Wednesday, May 7, 2014




I have been up since 4:00 a.m, and would you believe I am out of coffee? Though I only drink one cup a day most of the time, not being able to sleep left me with one horrible headache. Thankfully I'll be able to get some coffee in a bit. I won't drink it out of the cup above, but only because I don't have one like that. I think I will drink it out of the cup my daughter sent me as part of last years Christmas present. It is so beautiful. It's
one of those larger size cups; says "May the God, the source of HOPE, fill you with JOY, and PEACE. Romans 15:13 on it. It is painted in gorgeous autumn colors. Beautiful way to start one's day, isn't it?

 This morning's air was cold upon my cheeks when I stepped out onto the patio. It definitely helped clear my head a little. I wasn't happy that I lost so much sleep, but love waking up early like that; love sitting in the semi darkness, listening to the world wake up-watching it too.
  

 The solitude does something to my heart; always makes me acutely aware of the Lord; of all the beauty he created for us, and of all that he has done for me, and continues to do.
  The silence of the early morning hours is a gift, one I may unwrap as slowly as I choose, and I always unwrap them  slowly. I am never in a hurry to get pulled back into the hustle and bustle of the world- into it's noise and chaos.

I was thinking, while unable to sleep, of the millions of people in the world who are friendless, alone, hurting, sick, worried and afraid; was thinking of how different the world is from the world I knew as a child- even as a teenager. Back then people would linger over the fence, chatting while working in the yard or hanging clothes. A house would burn down, and the whole neighborhood would rush to help, would be providing needs before having to be asked. Back then I could ride my boyfriend's bicycle all over town without having to worry about being kidnapped or raped. My sisters and brothers could play out past dark, and Mom would not have to be worried about them.
Kids got bullied back then, just like today, but the bullying didn't lead to suicide.

The bullying was usually a few punches thrown, a bloody nose and black eye and it was over.

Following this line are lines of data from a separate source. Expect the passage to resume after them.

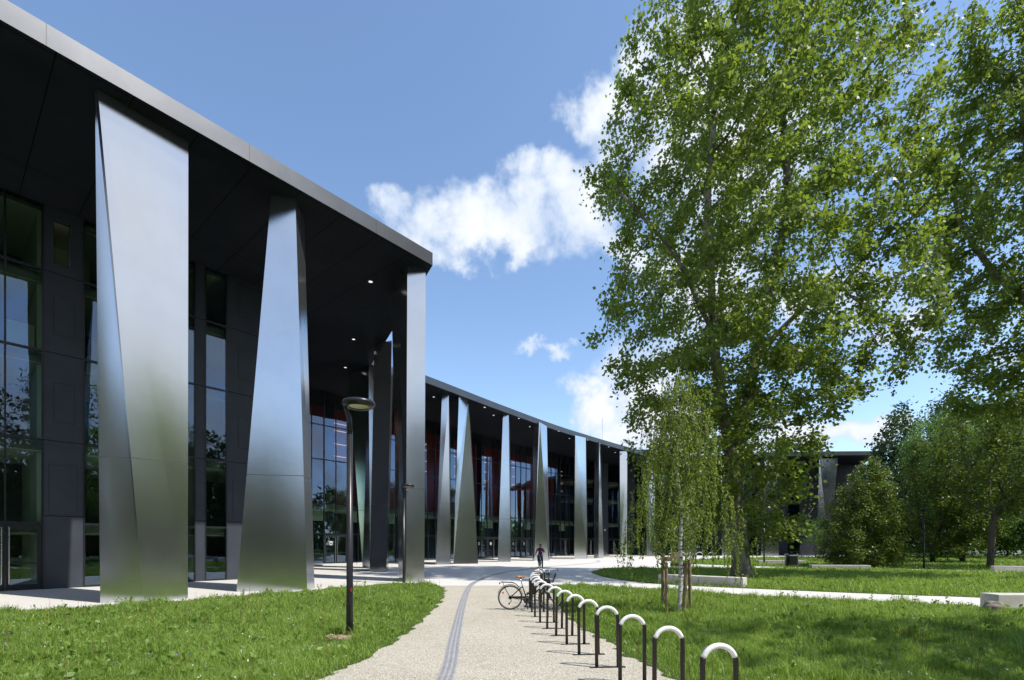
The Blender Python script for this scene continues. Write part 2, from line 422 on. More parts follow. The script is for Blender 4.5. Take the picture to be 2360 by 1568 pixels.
sheet('gravel_path', [(-5,-45),(5,-45),(4.5,21.0),(-3.4,21.0)], .006, M['gravel'])
LEFT_EDGE = curve_pts([(-2.9,-45),(-2.8,0),(-2.55,5.6),(-2.43,6.6),(-2.18,7.85),(-2.08,9.8),(-2.06,11.8),(-2.18,15.0),(-2.5,18.3),(-2.8,19.9)], 10)
def ragged(pts, seed, amp=.05):
    r_ = np.random.default_rng(seed); return [(x + amp*(math.sin(y*5.1+seed)+.7*math.sin(y*11.3)+r_.normal()*.8), y) for x, y in pts]
LEFT_EDGE = ragged(LEFT_EDGE, 1)
LAWN_LEFT = LEFT_EDGE + [(-3.2,20.9),(-4.2,21.5),(-5.2,21.6)] + curve_pts([(-5.2,21.6),(-7.5,18.7),(-9.1,16.5),(-10.2,14.9),(-11.9,13.6),(-13.1,12.0),(-17,6.5),(-32,-10)], 4)[1:] + [(-40,-45)]
RIGHT_EDGE = curve_pts([(3.2,-45),(3.1,0),(2.5,4.6),(2.08,6.68),(1.83,7.45),(1.78,8.41),(1.58,9.5),(1.44,10.5),(1.36,12.8),(1.45,18.8)], 10)
RIGHT_EDGE = ragged(RIGHT_EDGE, 2)
LAWN_RIGHT = [(90,-60)] + RIGHT_EDGE + curve_pts([(1.7,20.5),(2.2,20.75),(5.5,19.4),(8.2,16.6),(11.4,14.5),(13.3,13.1),(20,8.5),(36,-2),(90,-34)], 4)
ISLAND = curve_pts([(6.2,34.6),(5.2,31.8),(4.95,29.5),(5.15,25.6),(6.6,21.8),(10.4,19.0),(13.8,17.0),(16.4,15.7),(30,7.5),(42,1),(90,-26)], 5) + [(100,10)] + curve_pts([(48,22),(31.7,30.4),(25,34.6),(16.5,36.1),(8.6,36.1),(6.2,34.6)], 4)[:-1]
FAR_LAWN = curve_pts([(16.4,50),(15.4,47.2),(18.1,41.8),(22.8,37.8),(27,37.2),(33.5,32.2),(50,24),(62,16),(110,8)], 4) + [(140,40),(130,135),(72,122),(64,96),(58,74),(44,68),(30,64),(21,56)]
sheet('lawn', LAWN_LEFT, .012, M['lawn_soil']); sheet('lawn', LAWN_RIGHT, .012, M['lawn_soil'])
sheet('lawn', ISLAND, .012, M['lawn_soil']); sheet('lawn', FAR_LAWN, .012, M['lawn_soil'])
# tactile guide strip
SP = curve_pts([(-.95,-30),(-.95,-4),(-.97,3)] + [tuple(gp(px, py)[:2]) for px, py in ((1025,1568),(1048,1470),(1064,1400),(1077,1362),(1089,1346),(1115,1333),(1150,1322.5),(1200,1314),(1245,1308.5),(1310,1303),(1365,1298),(1382,1294.5),(1375,1292))], 8)
def ribbon(mb, pts, off0, off1, z0, z1):
    n = len(pts); L = []
    for i in range(n):
        a = np.array(pts[max(i-1,0)]); b_ = np.array(pts[min(i+1,n-1)]); t_ = (b_-a)/np.linalg.norm(b_-a); nn = np.array((t_[1], -t_[0]))
        L.append((np.array(pts[i]) + nn*off0, np.array(pts[i]) + nn*off1))
    for i in range(n-1):
        p, q, r, s = L[i][0], L[i][1], L[i+1][1], L[i+1][0]
        mb.quad((*p, z1), (*q, z1), (*r, z1), (*s, z1))
        mb.quad((*p, z0), (*p, z1), (*s, z1), (*s, z0)); mb.quad((*q, z1), (*q, z0), (*r, z0), (*r, z1))
mb = MB(); ribbon(mb, SP, -.112, .112, 0, .011); tag(mb.build('guide_strip', M['strip_grey']), kind='structure')
# resample for the ribs
def resample(pts, step):
    P = np.array(pts); seg = np.linalg.norm(np.diff(P, axis=0), axis=1); S = np.concatenate([[0], np.cumsum(seg)])
    t_ = np.arange(0, S[-1], step); return np.stack([np.interp(t_, S, P[:,0]), np.interp(t_, S, P[:,1])], 1)
RS = resample(SP, .1); mb = MB()
near = [i for i in range(len(RS)-1) if 2 < RS[i][1] < 45]
for i in near:
    a, b_ = RS[i], RS[i+1]; d_ = (b_-a)
    for off in (-.072, 0, .072): ribbon(mb, [tuple(a + d_*.06), tuple(a + d_*.92)], off-.017, off+.017, .009, .017)
tag(mb.build('guide_strip_ribs', M['strip_rib']), kind='structure')

# ------------------------------------------------------------------ the building
ZS, ZT = 15.2, 15.8
bld = empty('congress_building', (-10, 45, 0))
tag(bld, 'dark glass congress building with flat overhanging roof carried on faceted steel columns', 'building')
bld_inv = Matrix.Translation((10, -45, 0))
def bpart(mb, name, mat, parent=None, **kw):
    if isinstance(mb, MB):
        if parent is None or parent is bld: mb.v = [bld_inv @ v for v in mb.v]
        else: mb.v = [bld_inv @ v for v in mb.v]
        return mb.build(name, mat, parent or bld, **kw)
C1 = (-3.82, 23.6); J = (-10.5, 36.6)
ARC = curve_pts([J, (-7.19,40.6), (-.86,49.5), (6.54,59.2), (16.8,70.6), (20.8,74.4), (26,77.0), (33,76.8), (39,75.4), (43.6,74.0), (55.3,73.4)], 6)
EDGE = [(-31.8,-9.7), C1] + ARC + [(62, 92)]
ROOF = EDGE + [(40,125), (-30,125), (-75,80), (-75,-2)]
def extr(poly, z0, z1, closed=True):
    mb = MB()
    n = len(poly)
    for i in range(n if closed else n-1):
        a, b_ = poly[i], poly[(i+1) % n]
        mb.quad((*a, z0), (*b_, z0), (*b_, z1), (*a, z1))
    return mb
def flat(poly, z, up=True):
    mb = MB(); vs = [Vector((p[0], p[1], z)) for p in poly]
    for a, b_, c in tessellate_polygon([vs]):
        nz_ = (vs[b_]-vs[a]).cross(vs[c]-vs[a]).z
        mb.quad(vs[a], vs[b_], vs[c]) if (nz_ > 0) == up else mb.quad(vs[a], vs[c], vs[b_])
    return mb
bpart(extr(EDGE, ZS, ZT, False), 'fascia', M['fascia'])
bpart(flat(ROOF, ZT-.004), 'roof', M['dark_panel'])
bpart(flat(ROOF, ZS, False), 'soffit', M['soffit'])

# walls ---------------------------------------------------------------
wall_near0 = N * -26.6
def near_pt(s): p = wall_near0 + U * s; return np.array((p.x, p.y))
NEAR_A, NEAR_B = near_pt(-26), near_pt(11.7)
def offset_curve(pts, off):
    out = []
    for i in range(len(pts)):
        a = np.array(pts[max(i-1,0)]); b_ = np.array(pts[min(i+1,len(pts)-1)]); t_ = (b_-a)/np.linalg.norm(b_-a)
        out.append(np.array(pts[i]) + np.array((-t_[1], t_[0])) * off)
    return out
CW = offset_curve(ARC[2:], 8.6)
d0 = CW[1]-CW[0]; d0 /= np.linalg.norm(d0)
d1 = CW[-1]-CW[-2]; d1 /= np.linalg.norm(d1)
CW = [CW[0]-d0*7.5] + CW + [CW[-1]+d1*6]
CW = np.array(CW); CWS = np.concatenate([[0], np.cumsum(np.linalg.norm(np.diff(CW, axis=0), axis=1))])
def cw_pt(s): return np.array((np.interp(s, CWS, CW[:,0]), np.interp(s, CWS, CW[:,1])))
_ss = np.linspace(0, CWS[-1], 4000); _px = np.array([CX + F * cw_pt(s)[0] / cw_pt(s)[1] for s in _ss])
_m = np.maximum.accumulate(_px)
def cw_s(px): return float(np.interp(px, _m, _ss))
NEAR_WALL_END = NEAR_B
CW_START = cw_pt(0)

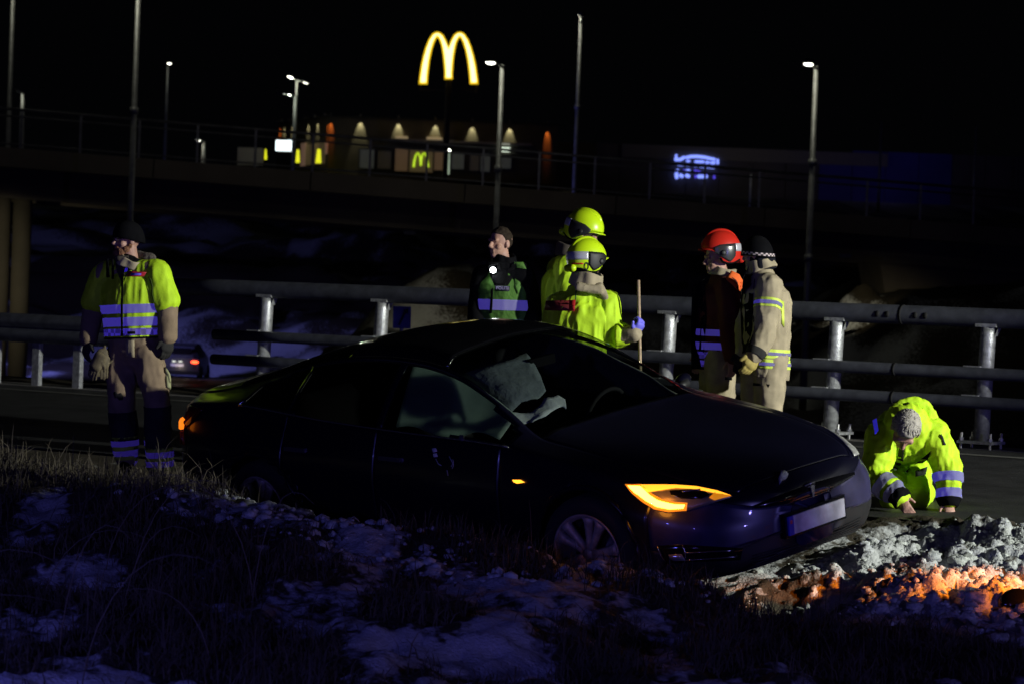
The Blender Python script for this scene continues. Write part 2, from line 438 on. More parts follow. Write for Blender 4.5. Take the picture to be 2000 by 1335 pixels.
# dry grass: clumps of bent blades
def grass(name, n, xr, yr, hgt, seed, wfun, mat, lean=.5, width=.004, clump=7, spread=.05):
    r = np.random.default_rng(seed)
    x = r.uniform(*xr, n * 6); y = r.uniform(*yr, n * 6); k = r.random(n * 6) < wfun(x, y)
    x, y = x[k][:n], y[k][:n]; n = len(x)
    hs = hgt[0] + (hgt[1] - hgt[0]) * r.random(n) ** 2
    x = np.repeat(x, clump) + r.normal(0, spread, n * clump); y = np.repeat(y, clump) + r.normal(0, spread, n * clump)
    h = np.repeat(hs, clump) * r.uniform(.5, 1.15, n * clump); N = n * clump
    z = near_h(x, y) + 2 - .01
    a = r.uniform(0, 2 * math.pi, N); ln = lean * r.random(N) * h * 1.6
    dx, dy = np.cos(a) * ln, np.sin(a) * ln; b = r.uniform(0, 2 * math.pi, N); wx, wy = np.cos(b) * width, np.sin(b) * width
    P = []
    for (f, g, w) in ((0, 0, 1), (.45, .2, .8), (.8, .62, .5), (1 , 1.05, .08)):
        zz = z + h * f * (1 - .35 * (f ** 2) * np.minimum(1, ln / h))
        for sgn in (-1, 1): P.append(np.c_[x + dx * g + wx * w * sgn, y + dy * g + wy * w * sgn, zz])
    V = np.stack(P, 1).reshape(-1, 3); i = np.arange(N)[:, None] * 8
    F = np.concatenate([i + np.array([0, 1, 3, 2]), i + np.array([2, 3, 5, 4]), i + np.array([4, 5, 7, 6])])
    return mk(name, V, F, mat, kind='stuff')
GR = M('dry_grass', (.055, .045, .028), .85, var=.55, scale=3)
def gw(x, y):
    s, t = st(x, y)
    return np.clip(1.15 - near_snow(x, y) * 2.6, .015, 1) * sstep(8.9, 9.6, s) * (1 - churn(x, y)) 
o = grass('grass', 6000, (-4.6, 4.4), (11.4, 19.5), (.05, .17), 11, gw, GR, .75); o['label'] = 'dry brown grass tufts between snow patches on the verge'; o['category'] = 'grass'
o = grass('tall_grass', 420, (-4.6, 4.2), (11.4, 20.5), (.18, .42), 13, lambda x, y: gw(x, y) * (.25 + .75 * sstep(-.5, -2.5, x)) * (fbm(np.c_[x, y, x * 0] * 1.3, 2, 91) > .05), GR, .55, .0035, 10, .06)
o['label'] = 'taller withered grass stems rising from the verge'; o['category'] = 'grass'
o = grass('crest_grass', 500, (-3.8, 1.6), (15.4, 20.5), (.10, .24), 17, lambda x, y: (np.abs(st(x, y)[0] - 10.0) < .5) * 1.0 * (fbm(np.c_[x, y, x * 0] * 2, 2, 95) > -.1), GR, .6, .003, 9, .05)
o['label'] = 'sparse straw along the crest just in front of the car'; o['category'] = 'grass'
o = grass('tussock_grass', 240, (-3.3, -1.75), (17.6, 19.2), (.16, .36), 23, lambda x, y: (fbm(np.c_[x, y, x * 0] * 2.2, 2, 97) > -.05) * 1.0, GR, .6, .0035, 12, .05)
o['label'] = 'dense withered tussocks hiding the boots of the man in the yellow vest'; o['category'] = 'grass'
# long reeds arching low across the left foreground
b = MB(); r = random.Random(4)
for k in range(16):
    x0 = r.uniform(-3.0, -1.2); y0 = r.uniform(11.9, 15.5); z0 = ground_z(x0, y0) - .02
    h = r.uniform(.35, .7); ln = r.uniform(.3, .8) * r.choice((-1, 1)); ly = r.uniform(-.3, .3); pts = []
    for i in range(9):
        u = i / 8; pts.append((x0 + ln * u ** 1.6, y0 + ly * u, z0 + h * math.sin(u * 2.0) * .95))
    b.tube(pts, [.0035 * (1 - .7 * i / 8) for i in range(9)], 5)
o = b.out('arching_reeds', M('reed', (.10, .085, .06), .7), smooth=True, kind='stuff', label='long bent reeds arching over the snow at the left', category='grass')
# ================================================================ guard rails
galv = M('galvanised_steel', (.56, .57, .57), .42, .6, var=.3, scale=25, bump=.25, bscale=80)
dull = M('weathered_rail_steel', (.085, .09, .11), .6, .35, var=.25, scale=10)
conc = M('concrete', (.20, .19, .175), .85, var=.25, scale=2.5, bump=.4, bscale=25)
bolt_m = M('bolt_steel', (.6, .6, .6), .3, .8)
def at_px(px, s):
    """point on the line at distance s from the rail, in the column of the photo where x = px"""
    k = (px - 1000) / FPX
    # x = k*y (roll is negligible for x)   solve ((x-E0).ND = s)
    y = (s + E0 @ ND) / (k * ND[0] + ND[1]); return k * y, y
t_of = lambda px: st(*at_px(px, 0))[1]
pipe = empty('pipe_guard_rail', rd(0, 0), 'grey steel three-pipe guard rail on round galvanised posts behind the car', 'guard rail')
TL = t_of(285)
UPZ = Vector((0.026, 0, 1)).normalized()
for zz, rr in ((1.155, .088), (.66, .056), (.40, .056)):
    T_ = np.linspace(-5.2, TL if zz > 1 else t_of(425), 16); pts = [rd(0, t) - Vector((ND[0], ND[1], 0)) * -.0 + UPZ * (zz - .0) + Vector((ND[0], ND[1], 0)) * (.0 if zz > 1 else .09) for t in T_]
    b = MB(); b.tube(pts, rr, 16); o = b.out('rail', dull, pipe, True)
    for tj in (-.15 + .0, 4.75):
        c = rd(0, t_of(1755) if tj < 0 else tj) + UPZ * zz + Vector((ND[0], ND[1], 0)) * (.0 if zz > 1 else .09)
        q = Vector((TD[0], TD[1], 0)); b = MB(); b.tube([c - q * .012, c + q * .012], rr + .004, 16); b.out('joint_ring', M('dark_gap', (.01, .01, .01), .8), o, True)
        if zz > 1:
            b = MB()
            for k in (-.26, -.16, .12, .22): b.ell(c + q * k + Vector((ND[0], ND[1], 0)) * rr * .98, (q * .022, Vector((0, 0, .03)), Vector((ND[0], ND[1], 0)) * .012), 10, 6)
            b.out('joint_bolts', M('dark_gap'), o, True, kind='stuff')
for px in (1923, 1627, 1300, 1018, 738, 513, 2235):
    t = t_of(px); base = rd(0, t); b = MB(); top = base + UPZ * 1.075
    b.tube([base + UPZ * .03, base + UPZ * 1.0, top], [.071, .071, .069], 20)
    p = b.out('post', galv, pipe, True)
    q = Vector((TD[0], TD[1], 0)); n = Vector((ND[0], ND[1], 0))
    b = MB(); b.add([top + UPZ * -.08 - q * .07 + n * .02, top + UPZ * -.0 - q * .11 + n * .03, top + UPZ * .01 - q * .11 - n * .05, top + UPZ * -.08 - q * .07 - n * .05], [(0, 1, 2, 3)])
    b.box(top + UPZ * .015, .2, .14, .03, (q, n, UPZ)); b.out('saddle', galv, p)
    b = MB(); b.box(base + UPZ * .045, .34, .30, .025, (q, n, UPZ)); b.out('base_plate', galv, p)
    b = MB()
    for i in (-1, 1):
        for j in (-1, 1):
            c = base + q * (.14 * i) + n * (.12 * j); b.tube([c - UPZ * .06, c + UPZ * .13], .012, 8); b.tube([c + UPZ * .06, c + UPZ * .085], .024, 6)
    b.out('anchor_bolts', bolt_m, p, kind='stuff')
    for zz in (.66, .40):
        b = MB(); b.box(base + UPZ * (zz + .06) + n * .06 + q * .1, .16, .06, .012, (q, n, UPZ)); b.out('bracket', galv, p)
b = MB(); V = []
for k in range(-6, 40): b.box((rd(.12, k + .5) + rd(-.5, k + .5)) / 2 + Vector((0, 0, -.12)), .995, .62, .2, (Vector((TD[0], TD[1], 0)), Vector((ND[0], ND[1], 0)), Vector((0, 0, 1))))
b.out('edge_beam', conc, kind='structure')
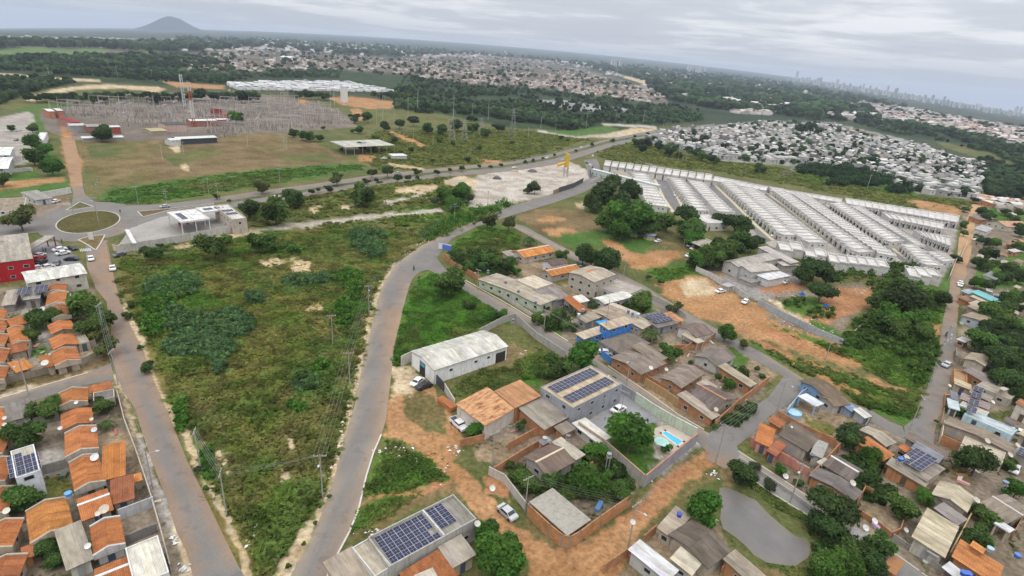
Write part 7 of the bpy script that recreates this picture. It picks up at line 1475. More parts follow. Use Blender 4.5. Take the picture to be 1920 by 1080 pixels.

The thing that saddens my heart the most is how fearful everybody is, and the fact that families are not as close as they once were. The internet, cell phones, computers, etc, have taken the place of handwritten letters and personalized phone calls. Everybody (children and adults alike) are in a hurry), are so busy ...each into their own life that

they scarcely know what's happening with the rest of the family, are usually shocked when a crisis arrives and a family member is in trouble. "I didn't realize." is the response.  I didn't know."

Life is such a huge gift, but we take it for granted; always assume whatever needs doing can be done tomorrow. The thing is, there is no guarantee that we have the  full 24 hours that we run our lives by. Bad things happen, and not just to bad people.

We need to do our best to face up to things; to not stick our head in the sand when a crisis hits, hoping the problems and issues will disappear. It doesn't work that way. True- a crisis is no picnic- but if we'll just dig deep and pull up some courage, we'd discover ourselves to be much stronger than we believed ourselves to be.
It doesn't hurt to remember that ATTITUDE is everything. It really is. 
The older I get, the more I realize just how true that is.


Geez! Just read what I've written.What a mess! Well, just hope you understand how hard it is to focus without sleep. I'm going to try to get that coffee now.


Do I have any closing words? Yep!


AND...take time to smell the roses.

Thanks for listening, for caring, for your support, prayers, and friendship.
Love you much.


BARB



4 comments:

jessanneharrop said...

I love that verse in Romans! I bet that's a good mug!

I'm mostly known as 'MA' said...

I love the early morning hours. It's usually before daylight when I'm up and sipping my coffee. I really do appreciate the quiet times in my life. When my family all left home I found it very hard to adjust but now I'm quite content. I do love my morning coffee. It's to be warmer here than it's been in a long long time and plan to put in some hours of outdoor time today. A little work and a lot of rest...that's me these days, but I figure at least I do get a little done. Hope you have a wonderful day there at your house!

Crown of Beauty said...

No this post wasn't as messy as you thought it was. It is beautiful and it makes so much sense to me.

You should have posted a photo of that mug, sounds so beautiful.

I love early mornings too, sitting in the semi darkness as I feel the cool and gentle breeze while I sit in my garden waiting for the sun to show itself in the sky.

Yes, attitude counts a lot. I am so thankful for kind friends and family members! Online friends mean a lot to me as well.

Happy Mother's Day to you, dear Barb.

Love
Lidia

Jeanie said...

I see that the above comment was posted on my birthday. How could I have missed this entry. I could have written it myself too! I don't sleep so each and every night. I don't moan about it to myself I just get on with it and use those moments, especially early mornings, as a quiet time for my thoughts and feelings. There is nothing like sitting outside listening to the day slowly unfurl from its sleep. Magical!